Occasionally I have an idea for a blog entry, an essay, or a poem. I think about the idea, toss it around mentally, but I never sit down to write it out. After a while, a day or two, the idea submerges or slides off stage - pick your metaphor for quiet disappearance - and life goes on. I am aware that I am letting an idea pass. I watch myself letting the idea dies out, "at least for the time being," I say to myself, and I am unconcerned. There may be a tinge of regret as I recall when my life seemed to hinge on the next thing written, but those days are past. I no longer depend on what I write.
I've taken to believing that a thing, if true, written or not, remains true.
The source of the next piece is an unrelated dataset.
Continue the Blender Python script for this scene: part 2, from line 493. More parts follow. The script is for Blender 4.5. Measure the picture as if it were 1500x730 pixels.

I have always held that only true things matter for writing and that writing matters for revealing the truth. I still believe this, that the effort of writing is a critical one for for the well-being and salvation of the human race and of ourselves as individuals. I believe this. I also believe that all truth is connected at the source of truth which is God. So, the truth that is writing is connected to the truth that is love, to the truth that is kindness, to the truth of eternal law.
I have worked hard over the last several years to live in truth; for my behavior and dealings with others and toward myself to be truthful. I've had to understand and change some things about myself. This is an ongoing process. And there are times when I recognize thoughts and feelings I have not had for many years, even since I was a child.
I am happier now than I have ever been. Writing is different though. Writing is not, as it was for many years, even decades, the solitary device which saved my life and brought me to the world. All parts of my life have this value now. In light of this, what should my writing be? What can it do to justify itself?
I would like to write in such a way that maintains silence. I would like to write is such a way that the reader is affected but not swayed. I want the reader to think first and foremost about themselves. I would like the reader, while he or she is reading this writing, to be able to think about themselves better, more clearly. I would like the reader, when they have finished reading, to be thinking about themselves rather than me or my name. I would like a kind of writing where I disappear from the reader.
I do not know what this writing would look like or even whether it exists or can exist, but that is what my writing would have to look like for me to want to create it. That is what it would have to be to make an impression on me in the life I currently live, if I'm going to be honest about it.
And why not be honest about it? Until I am capable of writing that makes sense for where I am now, am I not bound to be content with my life as a whole? And even if I were able to produce this writing, would not the same conditions apply?
I no longer depend on what I write but on how I live my life as a whole. I think this frees me up as a writer, whether I write or not. It certainly frees me up as a reader. I read more and with less concern for myself (as a writer) than as a person receiving another's work. I enjoy hearing new work at poetry readings. Anything is fine with me. But I like also reading old favorites, Robert Lowell in particular. Walking familiar roads and seeing things afresh, with a more generous, open heart.
I really have no idea what's next for me in writing, or painting, or anything of that nature. I am strangely content (and a little excited) waiting to see, turning ideas over in my mind only to watch them fade and disappear. It's a pleasant sadness, the notion that does not adhere, this qualified peace.